About 600 police and soldiers worked for six days and nights to dig a 475-meter channel to divert water from the lake.

Xinhua said soldiers were still widening and deepening the sluice channel with the help of some 30 bulldozers and excavators. They were also digging a second sluice channel on another side of the lake barrier.

The soldiers have finished building one third of the new channel, which needs to remove about 60,000 cubic meters of earth and stone, said Liu Yongjian, a PLA officer in charge of the channel projects.

"We have also prepared for an underwater explosion to deepen the channels for accelerated drainage," said Liu.

The lake started to drain on Saturday morning and water flowed at a speed of more than 10 cubic meters per second, far more than the previous two cubic meters per second, according to the quake lake relief headquarters in Mianyang City, the agency said.

Landslides could occur on mountains not far from the lake, which might pour another 17 million cubic meters of rocks and earth into the lake. If it happens, the lake's barrier would immediately burst and workers on the barrier could be swept away, the report said.

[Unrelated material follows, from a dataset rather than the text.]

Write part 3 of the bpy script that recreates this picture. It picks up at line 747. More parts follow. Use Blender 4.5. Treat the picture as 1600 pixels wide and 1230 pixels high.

The "quake lake" was formed after a massive quake-triggered landslide from Tangjiashan Mountain and blocked the Tongkou River, which runs through Beichuan County, one of the areas worst hit by the quake.

Holding more than 220 million cubic meters of water, the swollen lake is the largest of more than 30 quake lakes in Sichuan following the May 12 quake, posing a threat to 1.3 million people downstream, Xinhua said.

More than 250,000 people in low-lying areas in Mianyang have been relocated under a plan based on the assumption that a third of the lake volume breached its banks.